**Job:** Wherever "pixels" appears in a line, list that line.

***

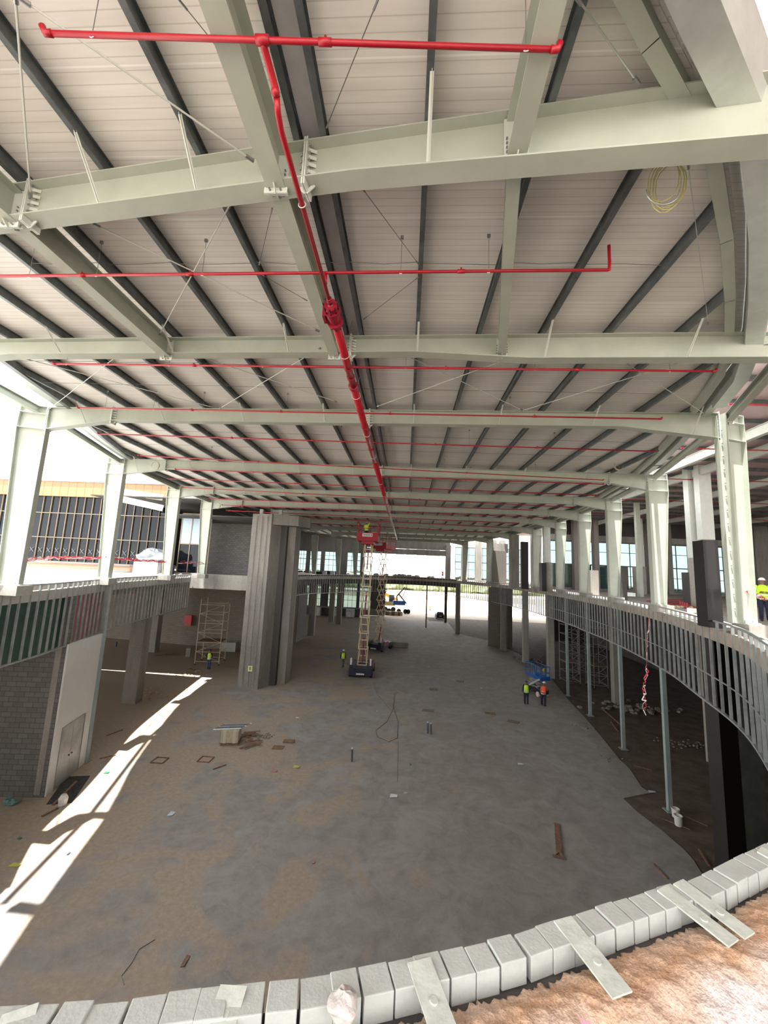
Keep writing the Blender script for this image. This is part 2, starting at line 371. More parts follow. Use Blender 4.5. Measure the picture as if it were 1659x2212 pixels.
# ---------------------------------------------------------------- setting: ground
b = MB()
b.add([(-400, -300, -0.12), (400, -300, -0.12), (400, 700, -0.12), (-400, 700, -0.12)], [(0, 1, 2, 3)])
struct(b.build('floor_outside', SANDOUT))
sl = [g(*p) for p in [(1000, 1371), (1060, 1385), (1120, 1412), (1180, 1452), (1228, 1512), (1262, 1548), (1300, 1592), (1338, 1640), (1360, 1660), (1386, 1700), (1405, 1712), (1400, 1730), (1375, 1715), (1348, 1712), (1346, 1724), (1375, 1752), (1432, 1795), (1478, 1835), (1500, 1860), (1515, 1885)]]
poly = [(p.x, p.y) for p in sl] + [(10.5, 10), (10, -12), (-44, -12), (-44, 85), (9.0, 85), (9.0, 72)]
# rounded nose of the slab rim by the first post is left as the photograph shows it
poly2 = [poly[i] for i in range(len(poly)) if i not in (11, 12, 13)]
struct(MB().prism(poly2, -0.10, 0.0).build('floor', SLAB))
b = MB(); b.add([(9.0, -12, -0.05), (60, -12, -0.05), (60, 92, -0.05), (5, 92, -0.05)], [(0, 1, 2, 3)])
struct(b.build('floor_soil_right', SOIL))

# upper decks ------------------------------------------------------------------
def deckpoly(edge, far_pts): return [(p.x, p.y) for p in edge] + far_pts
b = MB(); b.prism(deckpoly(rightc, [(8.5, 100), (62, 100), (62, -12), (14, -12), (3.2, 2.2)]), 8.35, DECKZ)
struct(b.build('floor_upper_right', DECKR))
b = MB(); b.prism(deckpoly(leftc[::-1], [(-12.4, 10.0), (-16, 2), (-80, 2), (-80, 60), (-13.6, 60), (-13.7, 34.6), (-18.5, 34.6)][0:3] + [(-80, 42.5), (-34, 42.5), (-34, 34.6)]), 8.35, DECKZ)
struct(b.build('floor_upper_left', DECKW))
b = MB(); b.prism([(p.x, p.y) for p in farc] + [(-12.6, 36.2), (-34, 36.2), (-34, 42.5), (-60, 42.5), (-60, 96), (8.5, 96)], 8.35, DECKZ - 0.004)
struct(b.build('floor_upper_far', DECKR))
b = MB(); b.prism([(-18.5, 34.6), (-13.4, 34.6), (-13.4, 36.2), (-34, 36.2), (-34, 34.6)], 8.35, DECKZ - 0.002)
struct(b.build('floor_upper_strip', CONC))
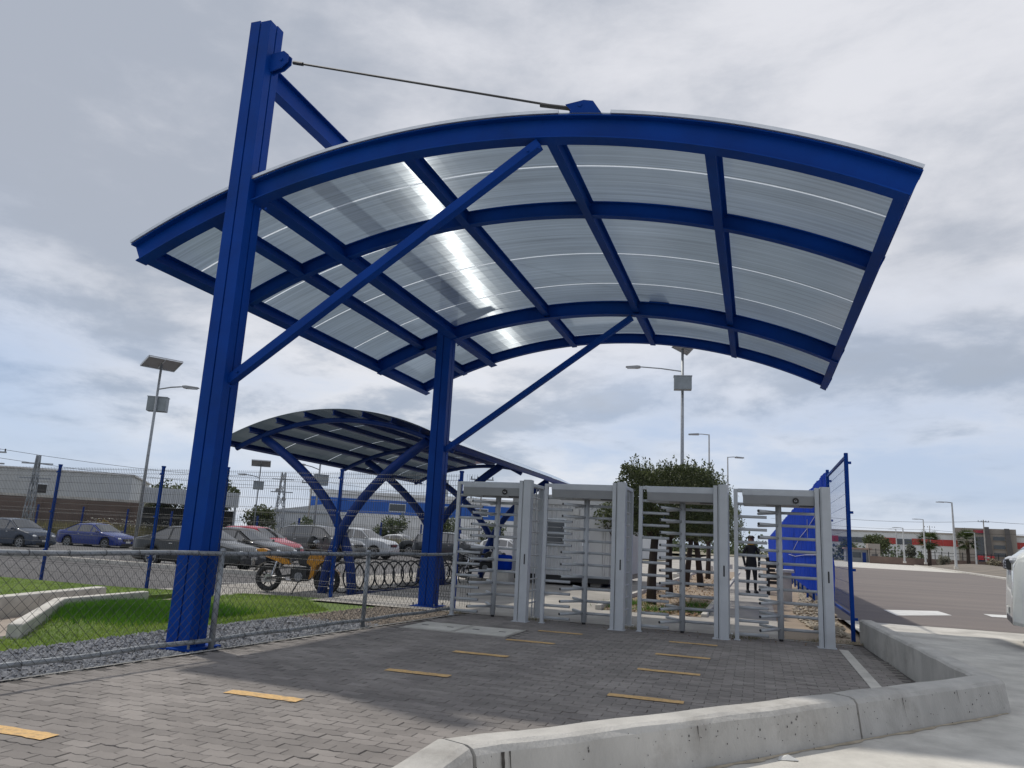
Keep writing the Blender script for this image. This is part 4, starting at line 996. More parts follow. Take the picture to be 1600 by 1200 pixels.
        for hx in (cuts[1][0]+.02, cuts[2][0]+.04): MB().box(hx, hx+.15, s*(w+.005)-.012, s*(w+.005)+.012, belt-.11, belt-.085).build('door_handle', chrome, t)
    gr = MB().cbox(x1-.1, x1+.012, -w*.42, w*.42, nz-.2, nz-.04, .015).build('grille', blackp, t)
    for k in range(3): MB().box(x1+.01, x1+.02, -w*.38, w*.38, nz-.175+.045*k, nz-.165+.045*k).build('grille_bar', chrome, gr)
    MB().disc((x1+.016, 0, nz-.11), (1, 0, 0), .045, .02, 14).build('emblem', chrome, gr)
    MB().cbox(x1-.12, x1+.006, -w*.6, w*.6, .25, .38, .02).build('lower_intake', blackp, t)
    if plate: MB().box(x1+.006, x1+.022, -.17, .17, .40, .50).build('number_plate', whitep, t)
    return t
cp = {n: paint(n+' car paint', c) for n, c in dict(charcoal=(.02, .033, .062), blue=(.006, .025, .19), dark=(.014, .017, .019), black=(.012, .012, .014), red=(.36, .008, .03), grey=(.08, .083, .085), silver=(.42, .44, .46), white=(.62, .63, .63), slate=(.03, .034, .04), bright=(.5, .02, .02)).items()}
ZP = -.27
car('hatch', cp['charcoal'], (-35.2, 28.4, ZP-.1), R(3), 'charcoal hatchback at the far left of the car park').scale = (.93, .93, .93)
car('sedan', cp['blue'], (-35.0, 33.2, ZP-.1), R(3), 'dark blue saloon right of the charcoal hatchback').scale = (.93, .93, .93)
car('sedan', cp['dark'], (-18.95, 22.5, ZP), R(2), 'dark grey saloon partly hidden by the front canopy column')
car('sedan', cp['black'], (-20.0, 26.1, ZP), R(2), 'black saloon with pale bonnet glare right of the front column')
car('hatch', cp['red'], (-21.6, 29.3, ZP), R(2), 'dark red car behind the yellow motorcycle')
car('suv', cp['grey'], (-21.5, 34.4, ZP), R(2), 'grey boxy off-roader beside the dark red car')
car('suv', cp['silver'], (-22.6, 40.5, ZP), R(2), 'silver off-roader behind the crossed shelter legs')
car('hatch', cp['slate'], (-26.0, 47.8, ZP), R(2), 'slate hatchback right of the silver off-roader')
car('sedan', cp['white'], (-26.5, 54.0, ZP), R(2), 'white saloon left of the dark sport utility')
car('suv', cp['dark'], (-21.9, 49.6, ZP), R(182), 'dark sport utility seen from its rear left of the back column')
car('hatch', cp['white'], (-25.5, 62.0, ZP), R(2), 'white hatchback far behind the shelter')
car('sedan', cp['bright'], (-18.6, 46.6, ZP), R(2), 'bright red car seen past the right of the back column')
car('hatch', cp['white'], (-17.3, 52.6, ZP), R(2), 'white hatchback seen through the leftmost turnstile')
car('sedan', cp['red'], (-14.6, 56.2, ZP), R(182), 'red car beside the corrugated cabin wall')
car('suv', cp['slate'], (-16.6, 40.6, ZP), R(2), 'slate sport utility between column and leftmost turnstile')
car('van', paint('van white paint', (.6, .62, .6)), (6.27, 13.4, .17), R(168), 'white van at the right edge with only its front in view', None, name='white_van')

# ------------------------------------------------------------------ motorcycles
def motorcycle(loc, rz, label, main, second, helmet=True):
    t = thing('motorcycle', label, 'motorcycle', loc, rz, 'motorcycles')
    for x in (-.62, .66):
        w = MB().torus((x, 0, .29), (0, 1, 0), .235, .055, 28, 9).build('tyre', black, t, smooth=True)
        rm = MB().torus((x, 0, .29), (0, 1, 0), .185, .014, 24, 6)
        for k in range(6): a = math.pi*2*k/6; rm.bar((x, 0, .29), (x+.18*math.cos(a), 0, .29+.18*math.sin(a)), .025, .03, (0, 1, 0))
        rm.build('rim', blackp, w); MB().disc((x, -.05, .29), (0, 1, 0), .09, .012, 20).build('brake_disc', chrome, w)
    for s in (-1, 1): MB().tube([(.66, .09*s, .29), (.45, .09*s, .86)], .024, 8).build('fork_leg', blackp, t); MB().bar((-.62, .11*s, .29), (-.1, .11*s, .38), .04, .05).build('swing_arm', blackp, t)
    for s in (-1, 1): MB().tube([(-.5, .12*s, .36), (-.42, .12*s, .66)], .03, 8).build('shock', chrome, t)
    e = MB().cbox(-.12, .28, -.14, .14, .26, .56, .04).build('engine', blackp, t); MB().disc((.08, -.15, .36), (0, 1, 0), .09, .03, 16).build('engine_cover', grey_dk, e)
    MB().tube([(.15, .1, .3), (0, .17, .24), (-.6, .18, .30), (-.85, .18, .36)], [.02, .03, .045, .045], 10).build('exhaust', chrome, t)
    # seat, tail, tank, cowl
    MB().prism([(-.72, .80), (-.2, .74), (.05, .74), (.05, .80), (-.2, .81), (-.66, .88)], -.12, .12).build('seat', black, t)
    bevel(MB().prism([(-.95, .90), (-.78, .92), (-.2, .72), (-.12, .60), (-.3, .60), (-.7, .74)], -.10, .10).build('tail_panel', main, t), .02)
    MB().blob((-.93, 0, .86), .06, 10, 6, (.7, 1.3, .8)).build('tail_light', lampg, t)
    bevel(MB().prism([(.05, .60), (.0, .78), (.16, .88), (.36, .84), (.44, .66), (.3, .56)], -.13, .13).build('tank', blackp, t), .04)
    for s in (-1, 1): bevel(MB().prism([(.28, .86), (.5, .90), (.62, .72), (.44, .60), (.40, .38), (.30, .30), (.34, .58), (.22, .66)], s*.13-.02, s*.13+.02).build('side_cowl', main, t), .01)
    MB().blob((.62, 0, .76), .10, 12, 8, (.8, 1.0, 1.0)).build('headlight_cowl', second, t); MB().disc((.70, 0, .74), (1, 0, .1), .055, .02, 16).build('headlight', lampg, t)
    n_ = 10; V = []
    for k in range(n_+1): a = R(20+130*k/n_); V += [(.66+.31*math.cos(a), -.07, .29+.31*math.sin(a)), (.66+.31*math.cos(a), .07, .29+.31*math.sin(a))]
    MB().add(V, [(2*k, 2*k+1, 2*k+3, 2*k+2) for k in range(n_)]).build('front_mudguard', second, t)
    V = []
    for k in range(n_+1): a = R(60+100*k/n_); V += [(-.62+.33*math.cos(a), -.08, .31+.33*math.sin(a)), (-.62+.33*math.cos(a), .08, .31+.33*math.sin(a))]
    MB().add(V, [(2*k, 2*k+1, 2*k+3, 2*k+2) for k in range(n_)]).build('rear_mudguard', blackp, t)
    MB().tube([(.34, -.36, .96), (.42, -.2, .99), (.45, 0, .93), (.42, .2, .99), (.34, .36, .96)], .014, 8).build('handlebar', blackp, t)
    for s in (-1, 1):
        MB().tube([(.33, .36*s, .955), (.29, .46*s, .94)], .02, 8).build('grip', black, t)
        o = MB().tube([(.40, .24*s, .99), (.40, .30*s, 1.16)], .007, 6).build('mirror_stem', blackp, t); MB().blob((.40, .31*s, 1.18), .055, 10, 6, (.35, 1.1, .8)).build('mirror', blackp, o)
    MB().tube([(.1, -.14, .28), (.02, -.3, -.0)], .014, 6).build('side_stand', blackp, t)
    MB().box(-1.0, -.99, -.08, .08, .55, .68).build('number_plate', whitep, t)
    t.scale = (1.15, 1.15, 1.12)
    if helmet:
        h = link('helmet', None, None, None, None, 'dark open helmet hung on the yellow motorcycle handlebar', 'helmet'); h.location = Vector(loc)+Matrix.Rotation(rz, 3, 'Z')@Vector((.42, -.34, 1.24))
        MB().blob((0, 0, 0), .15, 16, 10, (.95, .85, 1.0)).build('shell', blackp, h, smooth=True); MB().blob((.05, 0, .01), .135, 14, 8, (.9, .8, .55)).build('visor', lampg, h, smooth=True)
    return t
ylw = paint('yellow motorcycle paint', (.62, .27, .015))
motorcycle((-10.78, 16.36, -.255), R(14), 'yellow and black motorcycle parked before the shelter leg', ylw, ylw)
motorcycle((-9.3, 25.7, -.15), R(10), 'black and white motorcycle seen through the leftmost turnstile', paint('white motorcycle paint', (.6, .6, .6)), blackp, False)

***

**Output below:**
Keep writing the Blender script for this image. This is part 2, starting at line 371. More parts follow. Use Blender 4.5. Measure the picture as if it were 1659x2212 pixels.
Keep writing the Blender script for this image. This is part 4, starting at line 996. More parts follow. Take the picture to be 1600 by 1200 pixels.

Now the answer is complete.